En cualquier caso, nos hallamos ante un falso debate
promovido por el partido en el Gobierno con intenciones espurias. Ni existe un
problema de seguridad causado por unos alarmantes índices de criminalidad en la
sociedad española ni se dictan sentencias laxas a delincuentes condenados por
casos de homicidios, asesinatos, terrorismo o cualquier otro delito considerado
grave. Antes al contrario, la tasa española de homicidios es de las más bajas
de Europa, muy por debajo de la de Francia y a años luz de la de Estados
Unidos, lo que convierte a nuestro país de los más seguros del continente.

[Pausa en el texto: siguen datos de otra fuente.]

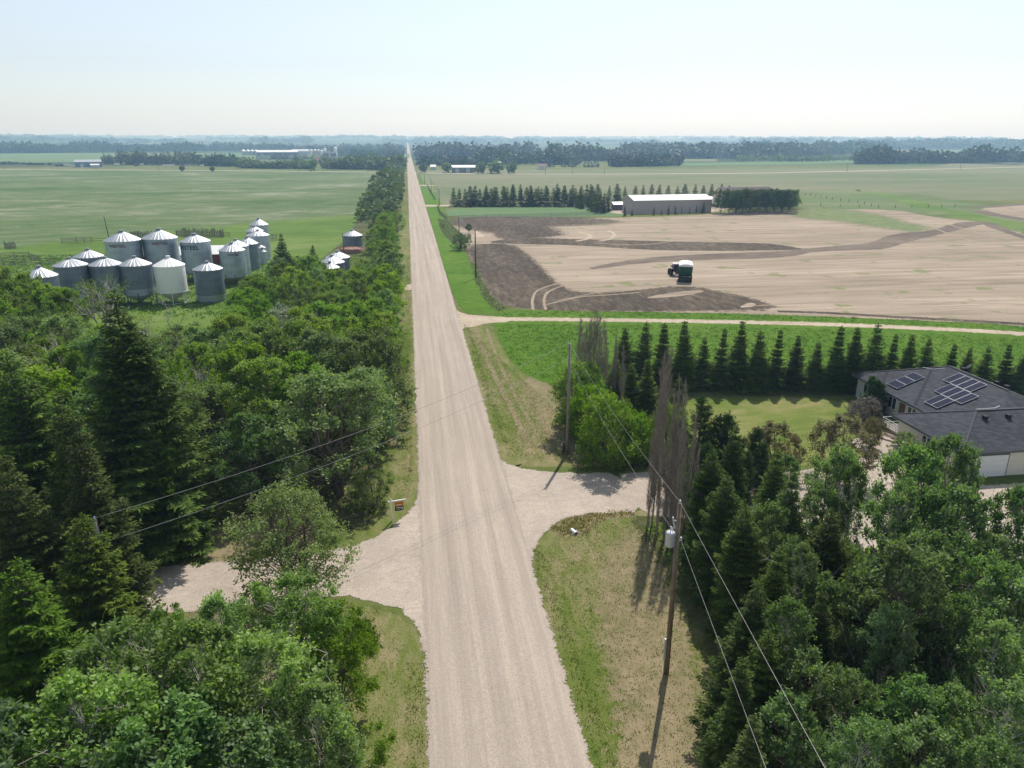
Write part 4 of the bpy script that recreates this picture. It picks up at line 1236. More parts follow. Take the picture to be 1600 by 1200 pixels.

Y las condenas con que se castigan estos delitos, hasta un
máximo de cuarenta años de reclusión, podrá parecer cualquier cosa menos
blanda, puesto que obliga a un cumplimiento de condena de al menos 20 ó 25 años
entre rejas, lo que equipara a nuestro sistema penal, en cuanto a severidad, al
de otros países de Europa con cadena perpetua, en los que se revisan las
condenas al cabo de los 14 años en el Reino Unido y de los 20 en Francia. Hay
que tener en cuenta, además, que una consecuencia inevitable de esta severidad penal
es la saturación de las cárceles españolas, que alojan a una población
penitenciaria que en muchos casos excede del máximo previsto para cada centro y
que permanece en reclusión durante mucho más tiempo que la de otros países de
nuestro entorno. Ello acarrea un problema de seguridad en las prisiones y de
financiación de esta política penitenciaria que exige más cárceles, más
mantenimiento y más personal.
No se percibe, por tanto, cuáles podrían ser realmente los
motivos para restablecer la cadena perpetua en España e, incluso, intentar proceder
a la ampliación de los supuestos en los que podría aplicarse, más allá de los
enumerados en la justificación de esta condena, como son los asesinatos especialmente graves, el homicidio del Jefe del Estado o de su heredero, el de jefes de Estado extranjeros, el genocidio o los crímenes de lesa humanidad. La PPR no corrige ninguna laguna de nuestro ordenamiento penal ni endurece significativamente las penas, salvo que se considere necesario dejar sin expectativas ni esperanzas a un número ínfimo de reclusos, cuya rehabilitación y reinserción social deja de ser el objetivo fundamental del castigo que se le inflige en nombre de la Justicia.
Pero
es que, a mayor abundamiento, la prisión permanente revisable no sólo resulta
redundante de las condenas que ya se dictan en España, sino que será tan
ineficaz como la pena de muerte de EE.UU. a la hora de prevenir o persuadir al
delincuente de la comisión de esos delitos graves y execrables que tanto nos
repugnan y acongojan. Desgraciadamente, los castigos no disuaden a los
criminales que están dispuestos a delinquir, por muy duros que estos sean. Y
los que se aplican en España ya son lo suficientemente severos como para que
muchos de ellos se lo pensaran dos veces, y ni así lo hacen. Aparte de las
medidas punitivas, la actuación sobre las causas y circunstancias que favorecen
la criminalidad y la delincuencia parece más aconsejable que el mero
endurecimiento del castigo, si de verdad lo que se persigue es reducir unos
índices de criminalidad que, por otra parte, no representan el mayor problema
de seguridad al que se enfrenta nuestro país. Existen problemas mucho mayores
que están ahora arrinconados por esta discusión de salón, cuando no tabernaria,
y a los que debería prestar mayor énfasis el Gobierno.